Unfortunately even the market of earth facing instruments is tough--there's basically no market for things that point away from earth that's not pure science*** All the money there pretty much comes from a combination of national pride and sciencey-type grants. (***There's defense stuff that points from ~LEO out to GEO, but that's a whole different subject...) There's been a gazillion attempts at commercializing earth facing imaging over the past 10-15 years or so, but very few folks have actually been successful...major exceptions (Maxar/Digital Globe, for example) are significantly anchored by defense.

FWIW, similar to what I think you intended in the quote above, one of the early business pillars of Skybox was enabling users to directly task and receive imaging data, to the point of users being able to host 'light' versions of a ground station on site for literal direct tasking and data downlink. Skybox dropped the idea because there was so little interest--time has shown that most customers interested in 'information from space instruments' (visible light imaging and beyond) are actually much more interested in paying for processed outputs rather than raw data.

All of that gets infinitely worse when the apertures are pointed away from earth, because the things that get put in space for those applications need to be so exquisite that they end up being massively expensive and, again, there's really no commercialized money on the demand side. Slapping some low cost instruments on a bunch of starlink sats, for instance, isn't a practical solution. (It's the equivalent of Planet's ~3-5m resolution cubesat constellation vs a sub-meter provider). Making a dedicated SX-based constellation that would actually return better-than-existing science would require modification of existing satellite concepts to higher precision and reliability (= $$$), and again, there's no money there.


Not actually related, and mostly self deprecating SPAM, a number of years ago a partner and I tried to startup an aggregation service that would basically abstract/broker a customer image request from a satellite imaging company.

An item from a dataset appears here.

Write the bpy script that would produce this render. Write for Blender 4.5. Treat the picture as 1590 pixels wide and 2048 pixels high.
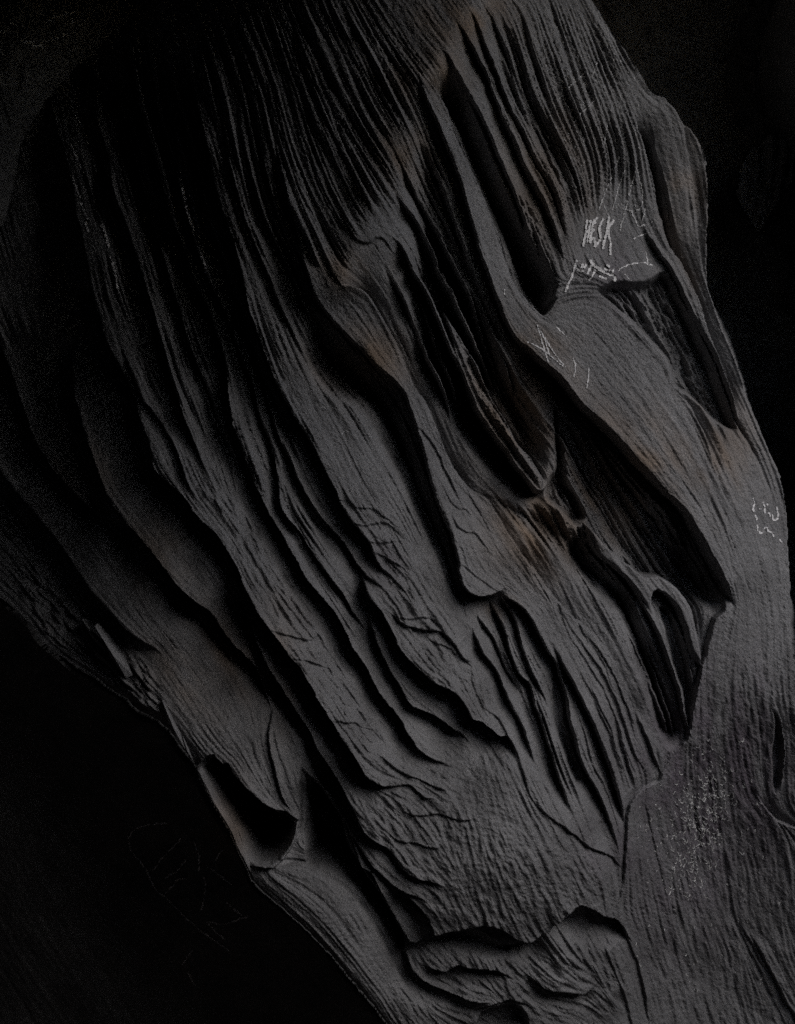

The thesis was that 1) a customer doesn't really care where an image actually comes from, and 2) the product coming out of any one entity in the fledgling low-cost imaging space wasn't really enough to sustain exclusive customer-supplier relationships. So...our model was basically to provide a aggregated 'menu' (of sorts) from the dozens of image providers based on things like resolution, timeliness, image geometry, etc, then we also had aspiration to open up access to consumer level customers. TLDR: It failed miserably, partly because we were shitty business people, but mostly because (as noted above) most reliable customers actually don't care about the actual "picture".